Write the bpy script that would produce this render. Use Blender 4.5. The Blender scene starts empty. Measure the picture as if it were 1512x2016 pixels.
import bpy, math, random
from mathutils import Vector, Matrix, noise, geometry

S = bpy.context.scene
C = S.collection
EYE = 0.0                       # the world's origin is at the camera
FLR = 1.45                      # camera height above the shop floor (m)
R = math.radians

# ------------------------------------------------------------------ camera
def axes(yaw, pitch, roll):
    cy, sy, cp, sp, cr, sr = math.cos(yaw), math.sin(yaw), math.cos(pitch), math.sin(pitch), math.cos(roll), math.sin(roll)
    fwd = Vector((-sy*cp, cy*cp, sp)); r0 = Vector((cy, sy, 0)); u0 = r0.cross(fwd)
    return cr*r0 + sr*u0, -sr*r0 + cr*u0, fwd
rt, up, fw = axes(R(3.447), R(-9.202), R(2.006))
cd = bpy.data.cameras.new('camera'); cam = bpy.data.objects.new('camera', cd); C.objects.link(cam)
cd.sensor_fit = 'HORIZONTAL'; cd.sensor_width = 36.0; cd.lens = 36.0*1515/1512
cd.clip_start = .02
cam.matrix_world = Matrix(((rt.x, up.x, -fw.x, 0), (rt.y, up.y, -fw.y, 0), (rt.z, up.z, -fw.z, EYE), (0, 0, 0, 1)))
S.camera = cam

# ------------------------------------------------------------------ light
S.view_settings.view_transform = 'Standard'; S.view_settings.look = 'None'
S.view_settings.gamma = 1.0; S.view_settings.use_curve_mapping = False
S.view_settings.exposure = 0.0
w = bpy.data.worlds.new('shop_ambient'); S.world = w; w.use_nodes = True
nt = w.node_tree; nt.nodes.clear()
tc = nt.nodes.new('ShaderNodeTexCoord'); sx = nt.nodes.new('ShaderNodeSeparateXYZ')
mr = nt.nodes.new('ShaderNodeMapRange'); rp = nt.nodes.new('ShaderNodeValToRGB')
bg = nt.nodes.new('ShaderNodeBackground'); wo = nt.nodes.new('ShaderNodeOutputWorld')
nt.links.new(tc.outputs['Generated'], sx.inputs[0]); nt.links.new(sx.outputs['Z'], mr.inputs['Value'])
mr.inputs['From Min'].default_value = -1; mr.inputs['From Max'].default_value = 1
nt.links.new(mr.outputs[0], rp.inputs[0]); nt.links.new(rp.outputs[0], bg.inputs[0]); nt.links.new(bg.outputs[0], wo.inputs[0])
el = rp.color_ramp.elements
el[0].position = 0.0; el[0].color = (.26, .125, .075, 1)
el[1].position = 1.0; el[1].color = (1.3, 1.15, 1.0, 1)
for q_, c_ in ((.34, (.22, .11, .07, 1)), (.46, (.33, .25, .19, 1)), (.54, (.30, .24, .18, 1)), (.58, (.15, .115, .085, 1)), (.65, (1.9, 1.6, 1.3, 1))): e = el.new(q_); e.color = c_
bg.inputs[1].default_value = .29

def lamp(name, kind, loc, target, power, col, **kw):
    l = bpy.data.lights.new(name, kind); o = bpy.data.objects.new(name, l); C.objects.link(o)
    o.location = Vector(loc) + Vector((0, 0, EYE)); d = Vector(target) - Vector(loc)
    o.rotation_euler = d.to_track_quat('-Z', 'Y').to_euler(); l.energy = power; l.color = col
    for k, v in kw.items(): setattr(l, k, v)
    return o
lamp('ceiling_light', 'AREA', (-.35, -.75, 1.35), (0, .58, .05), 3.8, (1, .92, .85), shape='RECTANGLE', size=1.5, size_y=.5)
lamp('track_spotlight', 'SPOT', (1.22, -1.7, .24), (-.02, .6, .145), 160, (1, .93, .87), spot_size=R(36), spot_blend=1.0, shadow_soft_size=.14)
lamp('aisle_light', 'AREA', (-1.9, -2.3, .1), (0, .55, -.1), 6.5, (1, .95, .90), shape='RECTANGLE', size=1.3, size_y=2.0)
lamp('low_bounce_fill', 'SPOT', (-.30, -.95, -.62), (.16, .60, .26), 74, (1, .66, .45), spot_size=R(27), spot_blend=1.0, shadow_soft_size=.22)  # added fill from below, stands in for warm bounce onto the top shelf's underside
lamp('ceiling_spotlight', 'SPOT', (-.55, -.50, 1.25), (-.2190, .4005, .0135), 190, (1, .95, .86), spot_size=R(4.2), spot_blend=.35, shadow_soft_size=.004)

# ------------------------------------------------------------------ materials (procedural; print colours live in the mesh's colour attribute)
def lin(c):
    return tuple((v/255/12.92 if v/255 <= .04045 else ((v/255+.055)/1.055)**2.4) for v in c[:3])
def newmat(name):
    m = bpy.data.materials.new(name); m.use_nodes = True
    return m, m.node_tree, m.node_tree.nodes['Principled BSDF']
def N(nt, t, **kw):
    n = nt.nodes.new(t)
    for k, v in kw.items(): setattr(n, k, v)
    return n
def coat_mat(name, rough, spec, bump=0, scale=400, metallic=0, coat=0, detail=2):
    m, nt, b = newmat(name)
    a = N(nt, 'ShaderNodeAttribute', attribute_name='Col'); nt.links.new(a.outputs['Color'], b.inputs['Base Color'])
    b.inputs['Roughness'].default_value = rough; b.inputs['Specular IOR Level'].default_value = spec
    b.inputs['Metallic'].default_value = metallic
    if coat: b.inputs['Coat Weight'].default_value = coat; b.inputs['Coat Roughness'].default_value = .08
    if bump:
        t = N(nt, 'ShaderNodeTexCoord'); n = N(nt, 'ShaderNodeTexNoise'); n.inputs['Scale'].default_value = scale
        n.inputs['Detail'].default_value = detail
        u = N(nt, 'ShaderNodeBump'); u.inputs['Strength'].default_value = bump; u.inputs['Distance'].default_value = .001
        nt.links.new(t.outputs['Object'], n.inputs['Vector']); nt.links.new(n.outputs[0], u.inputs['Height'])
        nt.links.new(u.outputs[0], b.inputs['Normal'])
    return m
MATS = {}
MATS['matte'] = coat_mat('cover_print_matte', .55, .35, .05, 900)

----

→ **Exercise prompt**
All lines from the beginning of the material above through the one with "S.camera = cam" need to be returned exactly; please return those and only those.

→ **Final result**
Write the bpy script that would produce this render. Use Blender 4.5. The Blender scene starts empty. Measure the picture as if it were 1512x2016 pixels.
import bpy, math, random
from mathutils import Vector, Matrix, noise, geometry

S = bpy.context.scene
C = S.collection
EYE = 0.0                       # the world's origin is at the camera
FLR = 1.45                      # camera height above the shop floor (m)
R = math.radians

# ------------------------------------------------------------------ camera
def axes(yaw, pitch, roll):
    cy, sy, cp, sp, cr, sr = math.cos(yaw), math.sin(yaw), math.cos(pitch), math.sin(pitch), math.cos(roll), math.sin(roll)
    fwd = Vector((-sy*cp, cy*cp, sp)); r0 = Vector((cy, sy, 0)); u0 = r0.cross(fwd)
    return cr*r0 + sr*u0, -sr*r0 + cr*u0, fwd
rt, up, fw = axes(R(3.447), R(-9.202), R(2.006))
cd = bpy.data.cameras.new('camera'); cam = bpy.data.objects.new('camera', cd); C.objects.link(cam)
cd.sensor_fit = 'HORIZONTAL'; cd.sensor_width = 36.0; cd.lens = 36.0*1515/1512
cd.clip_start = .02
cam.matrix_world = Matrix(((rt.x, up.x, -fw.x, 0), (rt.y, up.y, -fw.y, 0), (rt.z, up.z, -fw.z, EYE), (0, 0, 0, 1)))
S.camera = cam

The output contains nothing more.